I’ve never tried to hide it: I am a massive, massive fan of Educating Essex (any international readers: this is a Channel 4 series which documents the year in the life of an exceptional school in Essex, England). Goddard, in the series, is seen in headteacher-guise; a very human headteacher, but still one with all the confidence such a role illuminates. His autobiography shows us that such certainty is created, not inborn, and Goddard takes us through the highs and lows of his career, whilst simultaneously repeating his rallying cry to those new to the profession: become a headteacher; it is the best job in the world. There is much to learn here, both about teaching, learning, behaviour management and, especially, leadership.

5. Teaching in the Terrordome, Heather Kirn Lanier 

This is another TFA memoir, one about an English teacher. It is suffused with genuine humility, such as Lanier’s retelling of her first lesson with her students, where she wants them to see reading as a door to new and undiscovered worlds:

‘See! It looks like a door!’ I close the cover to illustrate, then open it again. I nod. “A book is a door! Reading is a doorway into a new world!’ I raise my eyebrows, I smile. They stare back blankly.
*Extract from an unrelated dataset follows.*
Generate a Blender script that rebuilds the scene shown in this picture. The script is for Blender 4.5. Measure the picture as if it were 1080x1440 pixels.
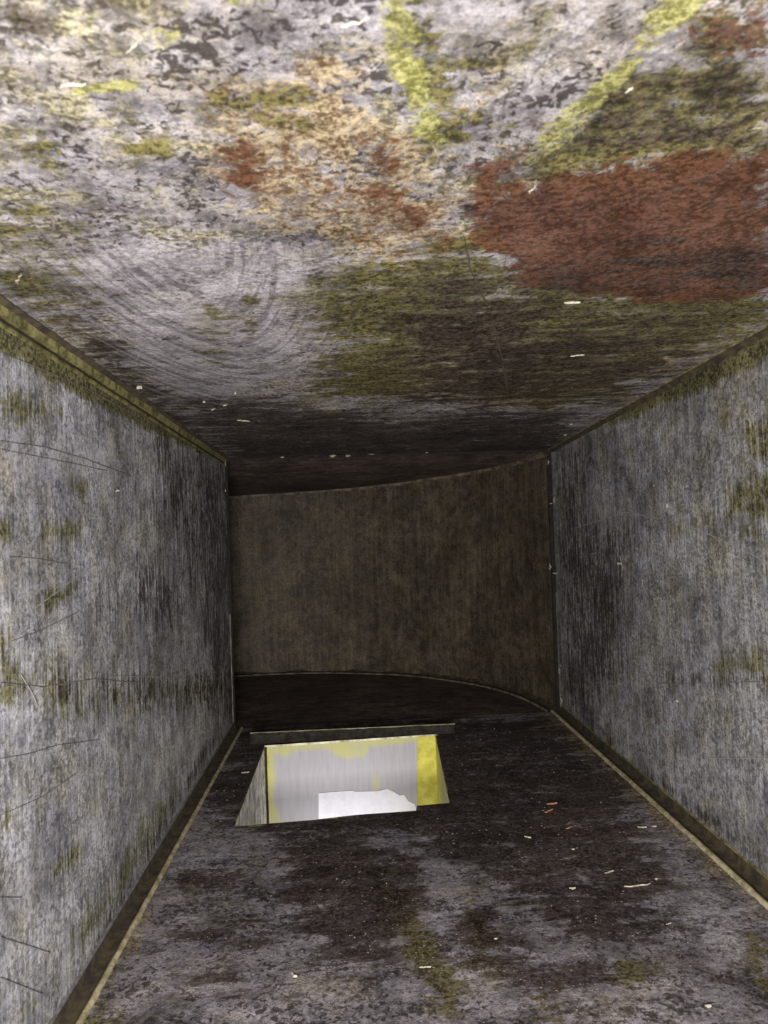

They show no signs that they are enthralled by the prospects of visiting new lands via literature. No music plays in the background, and I win no one over.

The sheer belief you have in your students is often met with complete and utter apathy at first; in Lanier’s disfunctional school in Baltimore, she overcomes challenges I could only imagine, and reveals more about the disfunctional American system than perhaps any other memoir I have read.

6. Work hard. Be nice. Jay Matthews

This is another biography of an organisation, this time KIPP: a chain of hugely successful charter schools which have gone on to inspire many of their UK counterparts. This is the story of Mike Feinberg and Dave Levin, two of my heroes (and it is well worth following both on Twitter); of their initial experiences in the classroom (both were not born teaching prodigies, comfortingly) and their unstoppable drive to change education for the better for as many children as they could. The story is peppered with anecdotes which show the human and reflective side of the educators; my favourite is the one of the student who can’t finish her homework because she is addicted to television (something I sympathise with). Feinberg visits her home and asks the mother for the television set. She protests that it is their only one, and he responds:

That’s fine, but you tell me you are powerless to stop your daughter from watching it, so it seems to me the only way to make sure she doesn’t watch TV is to take the TV out of the house.

After the incident, Feinberg humbly admits he has overstepped the mark, yet there is something heroic in the anecdote I think we can all gain from.

7. Radical, Michelle Rhee

If ever there was a truly “Marmite” educational reformer, it has to be Michelle Rhee. She is known to many through her appearance in the documentary “Waiting for Superman”, wherein she becomes chancellor of schools in Washington D.C, said by some to be the most malfunctioning system in the states. Her central aim is to put students first; unlike my educational inspiration, Dr Irene Bishop (CBE; Superhead) who contends that to put students first you must look after your staff, Rhee often accomplishes this aim by firing “inadequate” heads and incentivising the best teachers financially. Although this sits uncomfortably with me, her invective against mediocrity is compelling. We must always be familiar with what we disagree with. And I don’t disagree with her aims, her intentions; only at times her method. Rhee’s style is powerful and she really takes you on her journey through education, as well as leaving you will an irrefutable call to arms.

This post is un-finishable; I have not explored There are No Children Here or In the Deep Heart’s Core, two of my very favourite books, as they mainly reiterate concerns above – but I would urge interested readers to read both; the first set in Chicago, the second Mississippi.

Finally: readers, please direct me to more teacher memoirs; share your favourites and, most importantly, go and write your own so I have more to read.